La dernière édition critique du Livre de l’ami et de l’aimé montre que le nombre de versets ne correspond pas exactement au nombre de jours compris dans une année. C’est un petit détail qui nous indique le caractère ‘pratique’, c’est-à-dire spéculatif et poétique, du recueil ; dans la cinquième partie du Blaquerne, on trouve, en effet, un traité théorique qui l’accompagne, l’‘Art de contemplation’.

Les aphorismes du Livre de l’ami et de l’aimé ne suivent aucune organisation  thématique et présentent divers recours littéraires : dialogue, questionnement, description, définition, narration. Le thème central est la relation de l’homme religieux, l’ami, avec l’être transcendant, l’aimé, à la lumière du lien qui les unit, c’est-à-dire, l’amour. L’Art de Raymond, qui est inventive, démonstrative, contemplative et aussi ‘amative’, explique comment le processus de recherche de Dieu fonctionne techniquement : c’est pourquoi, une part importante du Livre de l’ami et de l’aimé est destinée à gloser le comportement des trois puissances de l’âme rationnelle (entendement, mémoire et volonté) durant le saut amoureux de la créature au créateur. Une autre section des versets propose des réflexions sur l’essence divine : les dignités, la Trinité, l’Incarnation, en se basant toujours sur la précision du langage de l’Art lullienne.

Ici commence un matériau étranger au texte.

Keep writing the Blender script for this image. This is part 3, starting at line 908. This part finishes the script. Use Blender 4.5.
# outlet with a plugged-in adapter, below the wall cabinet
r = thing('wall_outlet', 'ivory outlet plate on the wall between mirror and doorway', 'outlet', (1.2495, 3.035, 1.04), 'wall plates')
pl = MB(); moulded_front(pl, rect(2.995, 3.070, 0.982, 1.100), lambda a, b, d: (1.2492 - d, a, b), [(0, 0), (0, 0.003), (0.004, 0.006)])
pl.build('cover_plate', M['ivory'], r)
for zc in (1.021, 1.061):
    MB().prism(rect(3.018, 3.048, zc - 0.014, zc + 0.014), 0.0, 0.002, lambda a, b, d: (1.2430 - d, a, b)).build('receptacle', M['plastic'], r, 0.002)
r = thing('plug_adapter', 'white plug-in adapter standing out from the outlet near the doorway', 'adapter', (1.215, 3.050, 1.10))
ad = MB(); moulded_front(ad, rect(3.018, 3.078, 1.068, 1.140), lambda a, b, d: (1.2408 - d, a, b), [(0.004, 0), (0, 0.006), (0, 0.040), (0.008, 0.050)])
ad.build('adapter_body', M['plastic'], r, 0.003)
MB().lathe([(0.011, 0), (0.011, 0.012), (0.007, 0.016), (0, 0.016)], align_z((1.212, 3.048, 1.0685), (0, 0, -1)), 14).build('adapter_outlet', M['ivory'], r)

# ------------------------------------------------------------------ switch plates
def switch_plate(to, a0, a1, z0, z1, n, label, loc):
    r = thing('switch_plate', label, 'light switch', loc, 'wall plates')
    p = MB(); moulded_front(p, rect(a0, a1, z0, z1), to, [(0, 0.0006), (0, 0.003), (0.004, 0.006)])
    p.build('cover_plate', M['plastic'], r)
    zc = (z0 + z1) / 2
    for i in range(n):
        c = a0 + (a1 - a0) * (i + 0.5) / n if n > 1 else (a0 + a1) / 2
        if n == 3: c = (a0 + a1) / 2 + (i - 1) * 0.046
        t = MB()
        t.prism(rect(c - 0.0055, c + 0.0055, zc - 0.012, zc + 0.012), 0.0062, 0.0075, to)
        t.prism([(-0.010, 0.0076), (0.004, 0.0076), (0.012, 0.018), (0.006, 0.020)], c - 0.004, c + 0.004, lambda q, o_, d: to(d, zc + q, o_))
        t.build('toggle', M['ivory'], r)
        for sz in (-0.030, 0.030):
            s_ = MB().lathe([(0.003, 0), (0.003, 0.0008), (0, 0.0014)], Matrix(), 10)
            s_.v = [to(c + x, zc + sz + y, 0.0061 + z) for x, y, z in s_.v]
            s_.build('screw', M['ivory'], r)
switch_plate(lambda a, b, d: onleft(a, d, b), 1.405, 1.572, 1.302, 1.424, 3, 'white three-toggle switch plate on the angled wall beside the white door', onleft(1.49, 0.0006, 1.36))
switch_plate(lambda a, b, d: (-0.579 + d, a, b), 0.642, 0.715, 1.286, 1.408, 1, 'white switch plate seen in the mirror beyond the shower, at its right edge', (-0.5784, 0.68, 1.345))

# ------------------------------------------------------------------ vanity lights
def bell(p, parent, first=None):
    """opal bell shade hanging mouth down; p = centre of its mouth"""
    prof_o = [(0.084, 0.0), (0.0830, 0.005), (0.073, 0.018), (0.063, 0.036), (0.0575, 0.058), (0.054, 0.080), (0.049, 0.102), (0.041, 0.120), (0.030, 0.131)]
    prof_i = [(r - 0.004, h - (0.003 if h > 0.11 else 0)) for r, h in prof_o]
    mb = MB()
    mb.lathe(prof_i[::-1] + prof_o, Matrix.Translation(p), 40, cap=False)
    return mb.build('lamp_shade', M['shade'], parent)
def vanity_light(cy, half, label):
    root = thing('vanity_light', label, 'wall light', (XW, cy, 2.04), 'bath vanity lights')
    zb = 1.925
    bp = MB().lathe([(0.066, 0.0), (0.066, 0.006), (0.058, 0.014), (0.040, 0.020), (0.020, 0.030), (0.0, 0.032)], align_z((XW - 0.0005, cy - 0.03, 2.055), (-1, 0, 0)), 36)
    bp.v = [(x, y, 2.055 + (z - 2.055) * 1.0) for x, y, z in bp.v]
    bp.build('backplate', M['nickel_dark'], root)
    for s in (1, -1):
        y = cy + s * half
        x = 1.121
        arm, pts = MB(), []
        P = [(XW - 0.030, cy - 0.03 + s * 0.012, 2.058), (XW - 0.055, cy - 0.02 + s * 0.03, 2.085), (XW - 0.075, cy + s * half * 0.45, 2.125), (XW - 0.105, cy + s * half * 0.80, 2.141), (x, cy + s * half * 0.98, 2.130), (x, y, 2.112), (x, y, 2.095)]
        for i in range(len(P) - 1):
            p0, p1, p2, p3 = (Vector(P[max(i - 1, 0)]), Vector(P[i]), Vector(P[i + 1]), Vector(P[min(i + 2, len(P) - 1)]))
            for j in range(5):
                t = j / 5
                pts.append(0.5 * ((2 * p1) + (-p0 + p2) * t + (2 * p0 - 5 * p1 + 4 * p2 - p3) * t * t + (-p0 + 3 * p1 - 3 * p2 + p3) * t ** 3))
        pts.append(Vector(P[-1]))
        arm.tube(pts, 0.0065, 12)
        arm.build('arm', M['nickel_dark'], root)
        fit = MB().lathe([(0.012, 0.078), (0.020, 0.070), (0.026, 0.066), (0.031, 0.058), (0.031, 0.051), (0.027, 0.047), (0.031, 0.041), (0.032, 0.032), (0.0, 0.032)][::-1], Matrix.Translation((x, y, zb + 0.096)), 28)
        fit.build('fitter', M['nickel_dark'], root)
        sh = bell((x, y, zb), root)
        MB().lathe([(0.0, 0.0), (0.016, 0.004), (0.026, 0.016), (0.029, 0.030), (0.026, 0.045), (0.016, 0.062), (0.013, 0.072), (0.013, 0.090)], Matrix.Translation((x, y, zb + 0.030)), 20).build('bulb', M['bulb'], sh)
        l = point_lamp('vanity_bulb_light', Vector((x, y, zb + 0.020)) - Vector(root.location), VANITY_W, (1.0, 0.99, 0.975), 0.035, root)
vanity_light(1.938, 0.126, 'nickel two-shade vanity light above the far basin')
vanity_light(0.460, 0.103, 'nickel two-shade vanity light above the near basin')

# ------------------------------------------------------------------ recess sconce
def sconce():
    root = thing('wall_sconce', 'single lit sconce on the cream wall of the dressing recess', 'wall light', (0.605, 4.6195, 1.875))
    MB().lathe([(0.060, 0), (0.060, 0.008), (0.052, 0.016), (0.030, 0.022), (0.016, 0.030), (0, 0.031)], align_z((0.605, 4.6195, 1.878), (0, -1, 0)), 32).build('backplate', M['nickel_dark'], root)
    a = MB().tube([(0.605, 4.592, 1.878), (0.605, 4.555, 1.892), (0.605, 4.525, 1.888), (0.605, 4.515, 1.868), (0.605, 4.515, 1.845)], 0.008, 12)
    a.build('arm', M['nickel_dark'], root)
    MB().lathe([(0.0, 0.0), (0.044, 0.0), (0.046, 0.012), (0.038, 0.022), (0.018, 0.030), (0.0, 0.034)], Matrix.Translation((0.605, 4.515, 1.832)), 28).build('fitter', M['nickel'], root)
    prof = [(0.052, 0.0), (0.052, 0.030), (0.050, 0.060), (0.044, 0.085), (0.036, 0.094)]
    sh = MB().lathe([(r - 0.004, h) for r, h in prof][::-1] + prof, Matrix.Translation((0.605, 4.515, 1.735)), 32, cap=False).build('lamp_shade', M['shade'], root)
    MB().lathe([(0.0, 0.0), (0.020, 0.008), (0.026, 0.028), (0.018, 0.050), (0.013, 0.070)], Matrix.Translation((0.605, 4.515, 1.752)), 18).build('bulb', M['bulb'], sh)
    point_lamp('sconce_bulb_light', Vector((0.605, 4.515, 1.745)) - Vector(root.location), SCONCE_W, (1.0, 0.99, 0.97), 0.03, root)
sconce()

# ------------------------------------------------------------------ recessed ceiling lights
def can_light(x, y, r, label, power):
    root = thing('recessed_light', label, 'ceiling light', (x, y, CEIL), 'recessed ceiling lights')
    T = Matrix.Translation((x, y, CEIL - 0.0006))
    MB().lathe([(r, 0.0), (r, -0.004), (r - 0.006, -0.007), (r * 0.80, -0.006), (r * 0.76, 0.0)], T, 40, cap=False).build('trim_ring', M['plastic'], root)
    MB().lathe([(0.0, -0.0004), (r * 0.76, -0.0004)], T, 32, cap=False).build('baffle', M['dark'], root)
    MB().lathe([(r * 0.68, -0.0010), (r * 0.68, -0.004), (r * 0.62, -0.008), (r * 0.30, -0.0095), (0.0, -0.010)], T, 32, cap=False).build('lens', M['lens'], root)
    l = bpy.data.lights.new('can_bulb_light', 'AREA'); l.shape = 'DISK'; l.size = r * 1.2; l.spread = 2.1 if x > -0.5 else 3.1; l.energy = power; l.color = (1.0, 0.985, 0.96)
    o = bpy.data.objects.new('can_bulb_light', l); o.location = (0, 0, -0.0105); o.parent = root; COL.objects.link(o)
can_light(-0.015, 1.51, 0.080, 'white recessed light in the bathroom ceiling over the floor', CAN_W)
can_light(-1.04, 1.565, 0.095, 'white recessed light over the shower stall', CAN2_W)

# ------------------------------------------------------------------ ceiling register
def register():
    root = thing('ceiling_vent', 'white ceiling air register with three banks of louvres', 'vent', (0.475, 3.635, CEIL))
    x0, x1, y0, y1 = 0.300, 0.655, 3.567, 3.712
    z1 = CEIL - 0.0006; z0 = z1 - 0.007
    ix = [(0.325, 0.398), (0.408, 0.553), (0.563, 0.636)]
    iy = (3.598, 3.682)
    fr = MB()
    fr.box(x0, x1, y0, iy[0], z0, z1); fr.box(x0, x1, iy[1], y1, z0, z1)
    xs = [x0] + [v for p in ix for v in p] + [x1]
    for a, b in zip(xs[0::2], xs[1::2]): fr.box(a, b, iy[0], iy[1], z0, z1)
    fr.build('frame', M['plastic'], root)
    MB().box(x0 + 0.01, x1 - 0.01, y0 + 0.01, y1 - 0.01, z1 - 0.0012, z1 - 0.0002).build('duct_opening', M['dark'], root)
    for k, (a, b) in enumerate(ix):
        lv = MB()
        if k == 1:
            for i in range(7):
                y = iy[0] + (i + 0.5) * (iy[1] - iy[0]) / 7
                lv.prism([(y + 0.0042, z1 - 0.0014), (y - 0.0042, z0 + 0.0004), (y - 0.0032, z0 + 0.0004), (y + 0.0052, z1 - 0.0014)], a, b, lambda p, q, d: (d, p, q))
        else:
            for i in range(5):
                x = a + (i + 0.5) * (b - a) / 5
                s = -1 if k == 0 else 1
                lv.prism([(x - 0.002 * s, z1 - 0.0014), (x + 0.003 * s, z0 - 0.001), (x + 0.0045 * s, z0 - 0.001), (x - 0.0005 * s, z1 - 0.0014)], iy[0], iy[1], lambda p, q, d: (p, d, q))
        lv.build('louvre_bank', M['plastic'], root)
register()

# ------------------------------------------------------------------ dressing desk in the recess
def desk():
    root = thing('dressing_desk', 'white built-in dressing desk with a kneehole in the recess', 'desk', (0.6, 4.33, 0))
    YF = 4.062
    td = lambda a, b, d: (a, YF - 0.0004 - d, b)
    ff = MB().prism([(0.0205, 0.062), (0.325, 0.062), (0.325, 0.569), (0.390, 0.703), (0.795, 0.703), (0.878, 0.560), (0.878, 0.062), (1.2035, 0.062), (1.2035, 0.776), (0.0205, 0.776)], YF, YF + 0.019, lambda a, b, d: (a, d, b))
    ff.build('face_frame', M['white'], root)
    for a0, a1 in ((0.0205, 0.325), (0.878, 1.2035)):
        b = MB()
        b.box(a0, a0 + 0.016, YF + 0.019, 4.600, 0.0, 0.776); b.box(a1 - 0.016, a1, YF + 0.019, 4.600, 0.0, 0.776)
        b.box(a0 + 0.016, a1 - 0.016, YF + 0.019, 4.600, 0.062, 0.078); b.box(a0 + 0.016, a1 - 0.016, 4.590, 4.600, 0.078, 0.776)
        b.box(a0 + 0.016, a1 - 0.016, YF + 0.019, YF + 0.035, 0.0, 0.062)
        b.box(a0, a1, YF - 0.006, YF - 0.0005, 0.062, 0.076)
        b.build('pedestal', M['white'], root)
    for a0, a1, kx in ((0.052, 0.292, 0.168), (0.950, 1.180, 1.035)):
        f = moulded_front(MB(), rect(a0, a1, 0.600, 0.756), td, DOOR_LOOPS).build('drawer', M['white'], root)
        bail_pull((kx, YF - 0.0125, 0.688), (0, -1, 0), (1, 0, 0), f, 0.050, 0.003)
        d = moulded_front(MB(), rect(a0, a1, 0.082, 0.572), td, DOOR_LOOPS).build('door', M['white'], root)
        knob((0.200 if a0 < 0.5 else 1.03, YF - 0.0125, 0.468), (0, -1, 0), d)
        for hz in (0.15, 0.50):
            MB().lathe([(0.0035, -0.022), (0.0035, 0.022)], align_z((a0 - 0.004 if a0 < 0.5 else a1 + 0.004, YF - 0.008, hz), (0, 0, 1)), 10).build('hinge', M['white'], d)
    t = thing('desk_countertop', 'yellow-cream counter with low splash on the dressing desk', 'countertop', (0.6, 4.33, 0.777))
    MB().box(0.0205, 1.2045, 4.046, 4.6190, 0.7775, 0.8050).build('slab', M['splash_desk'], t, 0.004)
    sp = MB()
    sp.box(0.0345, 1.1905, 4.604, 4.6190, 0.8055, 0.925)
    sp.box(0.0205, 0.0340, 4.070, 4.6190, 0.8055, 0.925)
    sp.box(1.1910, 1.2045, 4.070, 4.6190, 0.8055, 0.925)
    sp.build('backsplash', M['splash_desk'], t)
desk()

L’opuscule présente donc, derrière une apparente dispersion de ses motifs littéraires, une solide structure de pensée et une stricte cohérence en ce qui concerne le sens de l’union mystique : l’intellect ouvre le chemin menant à la compréhension de Dieu, mais c’est la volonté aimante qui conduit l’ami, pour autant que sa mémoire soit bien fidèle à l’aimé.

Les aspects les plus connus du Livre de l’ami et de l’aimé sont ceux qui décrivent le rôle (toujours secondaire) des créatures (le soleil, les étoiles, les nuages, les oiseaux, les chemins...) dans l’encouragement de l’amour envers Dieu, et l’état émotif de l’âme amoureuse, tourmentée par le désir, l’oubli, la peine, la recherche, la nostalgie et les pleurs. C’est ici que l’œuvre de Lulle se fait l’écho de thèmes appartenant à la poésie amoureuse universelle, depuis le Cantique des cantiques jusqu’aux troubadours occitans, en suivant toujours la perspective particulière de l’élan vers ce qui est transcendant. Il n’est pas aisé de préciser les parallélismes avec la grande littérature mystique soufie ; de même, les possibles emprunts à la tradition judéo-chrétienne restent peu clairement définis. Les formulations que Raymond propose pour les anciens motifs de portée universelle sont de nature très personnelle.

Voir: Ramon Llull, Llibre d’Amic i Amat, éd. Albert Soler i Llopart, “Els Nostres Clàssics. Col·lecció B” 13 (Barcelona: Barcino, 1995), 310 p.